*Data excerpt:*

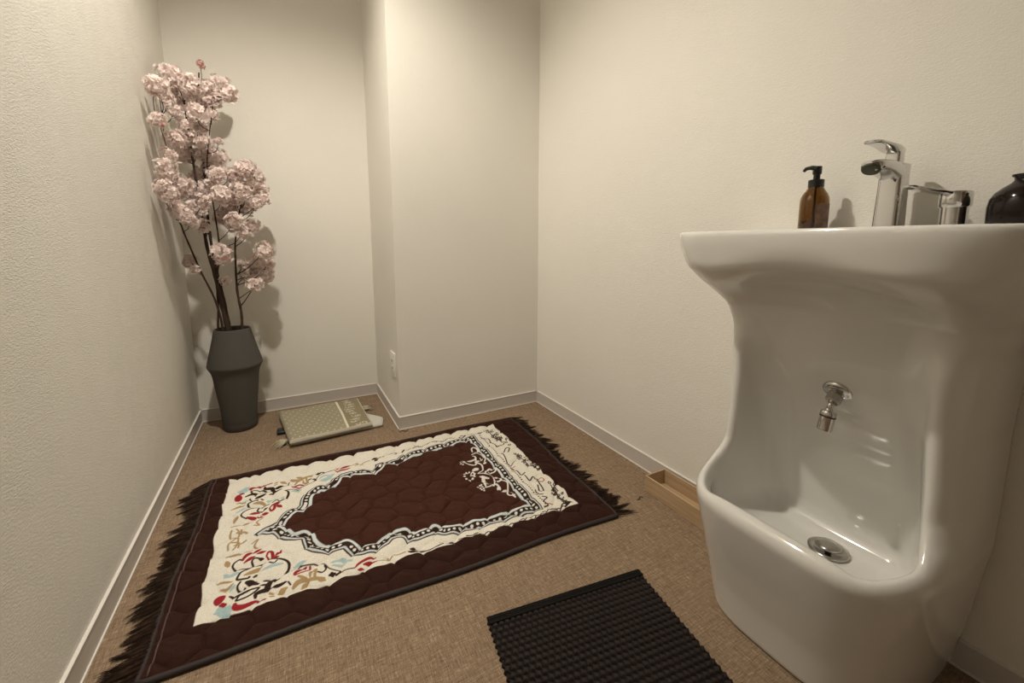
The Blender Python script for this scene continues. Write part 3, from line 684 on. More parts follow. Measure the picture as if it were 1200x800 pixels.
('K',0.0045,[(0.885,1.187),(0.881,1.188),(0.88,1.191),(0.881,1.195),(0.884,1.197),(0.887,1.197),(0.888,1.195),(0.887,1.193),(0.886,1.191)],False),
('K',0.0045,[(0.889,1.188),(0.885,1.189),(0.883,1.192),(0.885,1.196),(0.888,1.198),(0.891,1.198),(0.892,1.196),(0.892,1.194),(0.89,1.192)],False),
('K',0.0045,[(0.877,1.195),(0.873,1.197),(0.872,1.201),(0.875,1.205),(0.878,1.207),(0.881,1.206),(0.882,1.203),(0.881,1.201),(0.878,1.2)],False),
('K',0.0055,[(0.816,1.842),(0.821,1.811),(0.837,1.802),(0.831,1.763)],False),
('K',0.0055,[(0.826,1.766),(0.847,1.741),(0.844,1.722),(0.872,1.714),(0.887,1.726)],False),
('K',0.0055,[(0.843,1.651),(0.873,1.68),(0.888,1.672),(0.867,1.65)],False),
('K',0.0055,[(0.835,1.655),(0.833,1.619),(0.82,1.567),(0.822,1.537),(0.863,1.567)],False),
('K',0.0055,[(0.816,1.524),(0.82,1.5),(0.824,1.476),(0.824,1.444),(0.847,1.453)],False),
('K',0.0055,[(0.837,1.437),(0.837,1.397),(0.864,1.413),(0.867,1.381),(0.858,1.376)],False),
('K',0.0055,[(0.863,1.373),(0.857,1.338),(0.853,1.312),(0.836,1.312),(0.849,1.352)],False),
('K',0.0055,[(0.823,1.328),(0.819,1.294),(0.833,1.287)],False),
('K',0.0055,[(0.823,1.275),(0.835,1.26),(0.811,1.247),(0.815,1.221),(0.799,1.221)],False),
('K',0.0055,[(0.805,1.19),(0.821,1.189),(0.823,1.2)],False),
('K',0.0055,[(0.83,1.188),(0.836,1.173),(0.862,1.195),(0.882,1.193),(0.861,1.175),(0.898,1.192)],False),
('R',0.004,[(0.869,1.38),(0.887,1.385),(0.891,1.368),(0.875,1.357),(0.867,1.366)],False),
('R',0.004,[(0.815,1.229),(0.837,1.221)],False),
('R',0.004,[(0.82,1.521),(0.836,1.518)],False),
('K',0.0045,[(0.487,1.186),(0.491,1.18),(0.5,1.177),(0.507,1.18),(0.509,1.186),(0.506,1.191),(0.5,1.192),(0.495,1.189)],True),
('K',0.0045,[(0.513,1.186),(0.524,1.194),(0.534,1.186)],True),
('K',0.0045,[(0.533,1.187),(0.537,1.193),(0.546,1.195),(0.553,1.192),(0.555,1.186),(0.552,1.182),(0.546,1.181),(0.541,1.183)],True),
('K',0.0045,[(0.559,1.1864),(0.57,1.178),(0.58,1.1864)],True),
('K',0.0045,[(0.579,1.186),(0.583,1.181),(0.592,1.178),(0.599,1.181),(0.601,1.187),(0.598,1.191),(0.592,1.193),(0.587,1.19)],True),
('K',0.0045,[(0.605,1.1867999999999999),(0.616,1.195),(0.626,1.1867999999999999)],True),
('K',0.0045,[(0.625,1.188),(0.629,1.193),(0.638,1.196),(0.645,1.193),(0.647,1.187),(0.644,1.183),(0.638,1.181),(0.633,1.184)],True),
('K',0.0045,[(0.651,1.1872),(0.662,1.179),(0.672,1.1872)],True),
('K',0.0045,[(0.671,1.187),(0.675,1.181),(0.684,1.179),(0.691,1.182),(0.693,1.188),(0.69,1.192),(0.684,1.193),(0.679,1.191)],True),
('K',0.0045,[(0.697,1.1876),(0.708,1.196),(0.718,1.1876)],True),
('K',0.0045,[(0.717,1.188),(0.721,1.194),(0.73,1.197),(0.737,1.194),(0.739,1.188),(0.736,1.183),(0.73,1.182),(0.725,1.185)],True),
('K',0.0045,[(0.743,1.188),(0.754,1.18),(0.764,1.188)],True),
('K',0.0045,[(0.763,1.188),(0.767,1.182),(0.776,1.18),(0.783,1.183),(0.785,1.188),(0.782,1.193),(0.776,1.194),(0.771,1.192)],True),
('K',0.0045,[(0.789,1.1884),(0.8,1.196),(0.81,1.1884)],True),
('K',0.0045,[(0.809,1.189),(0.813,1.195),(0.822,1.197),(0.829,1.194),(0.831,1.189),(0.828,1.184),(0.822,1.183),(0.817,1.185)],True),
('K',0.0045,[(0.835,1.1887999999999999),(0.846,1.181),(0.856,1.1887999999999999)],True),
('K',0.0045,[(0.855,1.189),(0.859,1.183),(0.868,1.181),(0.875,1.184),(0.877,1.189),(0.874,1.194),(0.868,1.195),(0.863,1.193)],True),
('K',0.0045,[(0.881,1.1892),(0.892,1.197),(0.902,1.1892)],True)]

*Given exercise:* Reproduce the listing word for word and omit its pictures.

*Exercise result:*
The Blender Python script for this scene continues. Write part 3, from line 684 on. More parts follow. Measure the picture as if it were 1200x800 pixels.
('K',0.0045,[(0.885,1.187),(0.881,1.188),(0.88,1.191),(0.881,1.195),(0.884,1.197),(0.887,1.197),(0.888,1.195),(0.887,1.193),(0.886,1.191)],False),
('K',0.0045,[(0.889,1.188),(0.885,1.189),(0.883,1.192),(0.885,1.196),(0.888,1.198),(0.891,1.198),(0.892,1.196),(0.892,1.194),(0.89,1.192)],False),
('K',0.0045,[(0.877,1.195),(0.873,1.197),(0.872,1.201),(0.875,1.205),(0.878,1.207),(0.881,1.206),(0.882,1.203),(0.881,1.201),(0.878,1.2)],False),
('K',0.0055,[(0.816,1.842),(0.821,1.811),(0.837,1.802),(0.831,1.763)],False),
('K',0.0055,[(0.826,1.766),(0.847,1.741),(0.844,1.722),(0.872,1.714),(0.887,1.726)],False),
('K',0.0055,[(0.843,1.651),(0.873,1.68),(0.888,1.672),(0.867,1.65)],False),
('K',0.0055,[(0.835,1.655),(0.833,1.619),(0.82,1.567),(0.822,1.537),(0.863,1.567)],False),
('K',0.0055,[(0.816,1.524),(0.82,1.5),(0.824,1.476),(0.824,1.444),(0.847,1.453)],False),
('K',0.0055,[(0.837,1.437),(0.837,1.397),(0.864,1.413),(0.867,1.381),(0.858,1.376)],False),
('K',0.0055,[(0.863,1.373),(0.857,1.338),(0.853,1.312),(0.836,1.312),(0.849,1.352)],False),
('K',0.0055,[(0.823,1.328),(0.819,1.294),(0.833,1.287)],False),
('K',0.0055,[(0.823,1.275),(0.835,1.26),(0.811,1.247),(0.815,1.221),(0.799,1.221)],False),
('K',0.0055,[(0.805,1.19),(0.821,1.189),(0.823,1.2)],False),
('K',0.0055,[(0.83,1.188),(0.836,1.173),(0.862,1.195),(0.882,1.193),(0.861,1.175),(0.898,1.192)],False),
('R',0.004,[(0.869,1.38),(0.887,1.385),(0.891,1.368),(0.875,1.357),(0.867,1.366)],False),
('R',0.004,[(0.815,1.229),(0.837,1.221)],False),
('R',0.004,[(0.82,1.521),(0.836,1.518)],False),
('K',0.0045,[(0.487,1.186),(0.491,1.18),(0.5,1.177),(0.507,1.18),(0.509,1.186),(0.506,1.191),(0.5,1.192),(0.495,1.189)],True),
('K',0.0045,[(0.513,1.186),(0.524,1.194),(0.534,1.186)],True),
('K',0.0045,[(0.533,1.187),(0.537,1.193),(0.546,1.195),(0.553,1.192),(0.555,1.186),(0.552,1.182),(0.546,1.181),(0.541,1.183)],True),
('K',0.0045,[(0.559,1.1864),(0.57,1.178),(0.58,1.1864)],True),
('K',0.0045,[(0.579,1.186),(0.583,1.181),(0.592,1.178),(0.599,1.181),(0.601,1.187),(0.598,1.191),(0.592,1.193),(0.587,1.19)],True),
('K',0.0045,[(0.605,1.1867999999999999),(0.616,1.195),(0.626,1.1867999999999999)],True),
('K',0.0045,[(0.625,1.188),(0.629,1.193),(0.638,1.196),(0.645,1.193),(0.647,1.187),(0.644,1.183),(0.638,1.181),(0.633,1.184)],True),
('K',0.0045,[(0.651,1.1872),(0.662,1.179),(0.672,1.1872)],True),
('K',0.0045,[(0.671,1.187),(0.675,1.181),(0.684,1.179),(0.691,1.182),(0.693,1.188),(0.69,1.192),(0.684,1.193),(0.679,1.191)],True),
('K',0.0045,[(0.697,1.1876),(0.708,1.196),(0.718,1.1876)],True),
('K',0.0045,[(0.717,1.188),(0.721,1.194),(0.73,1.197),(0.737,1.194),(0.739,1.188),(0.736,1.183),(0.73,1.182),(0.725,1.185)],True),
('K',0.0045,[(0.743,1.188),(0.754,1.18),(0.764,1.188)],True),
('K',0.0045,[(0.763,1.188),(0.767,1.182),(0.776,1.18),(0.783,1.183),(0.785,1.188),(0.782,1.193),(0.776,1.194),(0.771,1.192)],True),
('K',0.0045,[(0.789,1.1884),(0.8,1.196),(0.81,1.1884)],True),
('K',0.0045,[(0.809,1.189),(0.813,1.195),(0.822,1.197),(0.829,1.194),(0.831,1.189),(0.828,1.184),(0.822,1.183),(0.817,1.185)],True),
('K',0.0045,[(0.835,1.1887999999999999),(0.846,1.181),(0.856,1.1887999999999999)],True),
('K',0.0045,[(0.855,1.189),(0.859,1.183),(0.868,1.181),(0.875,1.184),(0.877,1.189),(0.874,1.194),(0.868,1.195),(0.863,1.193)],True),
('K',0.0045,[(0.881,1.1892),(0.892,1.197),(0.902,1.1892)],True)]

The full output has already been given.